Thinking About Boats and Life Preservers

This weekend, I was pointed toward an essay called “Detour-Spotting,” about the ways white people can start to unlearn negative reactions to race and racism.  It may not be the most beautifully-written essay (I found myself mentally editing bits of it) but there were a lot of sharp pointy bits I found myself getting poked with.  Which was uncomfortable, but good – I was there to get poked.

And while I was able to look at some of the things discussed and nod and say “yeah, weeded that out, working on that,” there was a section that stopped me cold and forced me to take a long walk with it.  And that was the discussion of the hierarchy of oppression.  Or rather, the lack of hierarchy, and how that can tangle our responses.

As a Jewish person, I understand the weight of oppression.  I’ve felt it on my own back more than once,  plus the ever-present ghost of antisemitic history shadowing me.  So my first reaction is and always has been, “yeah, I understand, we are on the same side/in the same boat.”

But the truth is that I can’t understand, not entirely.  My skin shades olive, not black or brown.  My features are Eastern European.  I not only can pass, I do, unless I make a visual or vocal point of who I am.  When I’m out on the street, American cops see a white woman, not a Jew.  And none of that takes away from the very real risks I face from antisemites, but it means – to continue the earlier metaphor -  that I’m in a different boat than my darker-skinned friends and neighbors, both Gentile and Jews of Color; one perhaps equally precarious, but equipped with (literal) life preservers.

And it’s not a life preserver I can easily toss to them.

In that knowledge, there’s both frustration, and guilt.
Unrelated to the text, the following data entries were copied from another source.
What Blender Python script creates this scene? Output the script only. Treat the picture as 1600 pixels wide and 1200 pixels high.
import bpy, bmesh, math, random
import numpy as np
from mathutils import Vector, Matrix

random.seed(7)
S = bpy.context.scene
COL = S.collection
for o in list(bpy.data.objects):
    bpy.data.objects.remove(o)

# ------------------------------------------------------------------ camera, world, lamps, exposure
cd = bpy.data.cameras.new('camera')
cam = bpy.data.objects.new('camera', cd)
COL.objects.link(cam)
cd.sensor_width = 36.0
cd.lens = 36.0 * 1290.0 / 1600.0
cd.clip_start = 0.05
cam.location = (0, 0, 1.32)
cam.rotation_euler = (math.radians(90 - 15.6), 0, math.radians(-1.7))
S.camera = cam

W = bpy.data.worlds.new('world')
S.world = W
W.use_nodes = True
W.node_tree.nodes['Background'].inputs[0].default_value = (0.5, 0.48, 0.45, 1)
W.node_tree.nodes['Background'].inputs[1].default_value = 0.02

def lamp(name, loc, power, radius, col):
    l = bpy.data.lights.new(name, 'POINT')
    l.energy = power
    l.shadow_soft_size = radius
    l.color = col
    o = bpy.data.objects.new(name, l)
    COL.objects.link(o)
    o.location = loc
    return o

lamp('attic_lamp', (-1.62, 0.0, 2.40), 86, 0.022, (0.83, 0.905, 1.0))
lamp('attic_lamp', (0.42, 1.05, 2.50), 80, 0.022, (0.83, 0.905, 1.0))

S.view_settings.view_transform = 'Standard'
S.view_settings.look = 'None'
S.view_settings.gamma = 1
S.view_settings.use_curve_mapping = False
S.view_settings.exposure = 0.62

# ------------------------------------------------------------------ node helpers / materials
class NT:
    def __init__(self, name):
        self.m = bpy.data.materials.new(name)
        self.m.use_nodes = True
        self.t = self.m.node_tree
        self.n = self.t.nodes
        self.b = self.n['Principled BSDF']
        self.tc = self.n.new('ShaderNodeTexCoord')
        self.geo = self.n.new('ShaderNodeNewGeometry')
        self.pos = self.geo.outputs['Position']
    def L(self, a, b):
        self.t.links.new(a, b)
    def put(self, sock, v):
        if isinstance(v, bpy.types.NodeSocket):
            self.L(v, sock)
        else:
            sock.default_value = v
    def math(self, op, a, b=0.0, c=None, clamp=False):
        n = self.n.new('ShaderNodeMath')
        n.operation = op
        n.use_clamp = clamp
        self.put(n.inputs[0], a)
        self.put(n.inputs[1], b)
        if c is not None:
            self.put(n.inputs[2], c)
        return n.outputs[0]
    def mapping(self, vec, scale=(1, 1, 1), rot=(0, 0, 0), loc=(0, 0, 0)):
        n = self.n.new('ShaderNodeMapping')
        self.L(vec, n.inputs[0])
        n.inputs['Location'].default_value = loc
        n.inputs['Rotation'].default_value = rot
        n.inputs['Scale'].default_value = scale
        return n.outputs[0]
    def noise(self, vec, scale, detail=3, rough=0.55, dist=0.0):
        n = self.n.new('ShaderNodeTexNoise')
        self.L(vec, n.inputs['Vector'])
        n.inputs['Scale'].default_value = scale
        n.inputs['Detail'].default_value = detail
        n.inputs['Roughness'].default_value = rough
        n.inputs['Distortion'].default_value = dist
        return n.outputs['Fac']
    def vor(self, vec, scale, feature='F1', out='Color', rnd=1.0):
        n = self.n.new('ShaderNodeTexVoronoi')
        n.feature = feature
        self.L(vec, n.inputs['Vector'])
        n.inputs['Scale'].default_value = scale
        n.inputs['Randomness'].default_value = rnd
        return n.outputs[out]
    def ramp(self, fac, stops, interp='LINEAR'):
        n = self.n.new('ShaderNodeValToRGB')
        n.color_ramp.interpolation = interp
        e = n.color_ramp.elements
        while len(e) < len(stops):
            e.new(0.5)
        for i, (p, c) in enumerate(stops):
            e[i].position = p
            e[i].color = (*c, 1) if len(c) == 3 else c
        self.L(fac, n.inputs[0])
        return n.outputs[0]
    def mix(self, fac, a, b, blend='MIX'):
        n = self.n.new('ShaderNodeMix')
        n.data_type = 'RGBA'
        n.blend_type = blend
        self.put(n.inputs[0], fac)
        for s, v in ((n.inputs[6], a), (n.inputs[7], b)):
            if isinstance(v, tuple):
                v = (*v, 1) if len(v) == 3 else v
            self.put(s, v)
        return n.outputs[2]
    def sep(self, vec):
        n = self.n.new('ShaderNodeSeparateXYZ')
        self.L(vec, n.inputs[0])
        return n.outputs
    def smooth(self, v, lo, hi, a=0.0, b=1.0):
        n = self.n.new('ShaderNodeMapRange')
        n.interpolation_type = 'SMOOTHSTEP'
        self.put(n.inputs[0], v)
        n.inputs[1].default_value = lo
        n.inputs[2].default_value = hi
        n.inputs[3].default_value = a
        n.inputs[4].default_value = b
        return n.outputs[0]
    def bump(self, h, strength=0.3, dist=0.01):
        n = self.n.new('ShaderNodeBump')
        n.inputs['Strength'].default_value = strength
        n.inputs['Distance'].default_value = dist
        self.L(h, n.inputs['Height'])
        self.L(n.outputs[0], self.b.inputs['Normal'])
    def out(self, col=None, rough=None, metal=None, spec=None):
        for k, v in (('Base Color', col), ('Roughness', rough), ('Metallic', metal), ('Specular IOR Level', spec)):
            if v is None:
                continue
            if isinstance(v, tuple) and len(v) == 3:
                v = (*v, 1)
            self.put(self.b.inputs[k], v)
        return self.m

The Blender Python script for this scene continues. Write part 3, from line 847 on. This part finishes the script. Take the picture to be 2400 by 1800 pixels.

And that’s what I’m walking with, now – not the feelings themselves, but the knowledge that these feelings are actively damaging to my ability to be a good ally, because those feelings focus on me, rather than them.  There is no hierarchy of oppression, the dangers my people face are no less real than what Black people face – but it has a significant difference.  I have that life preserver already to-hand, and I can’t ever let myself forget that others do not.

 

These are thoughts, not conclusions.  The process, and processing, continues.

 


With thanks to the friends who “foot-proofed” this, and the understanding that any remaining foot-in-mouth is entirely my own failure.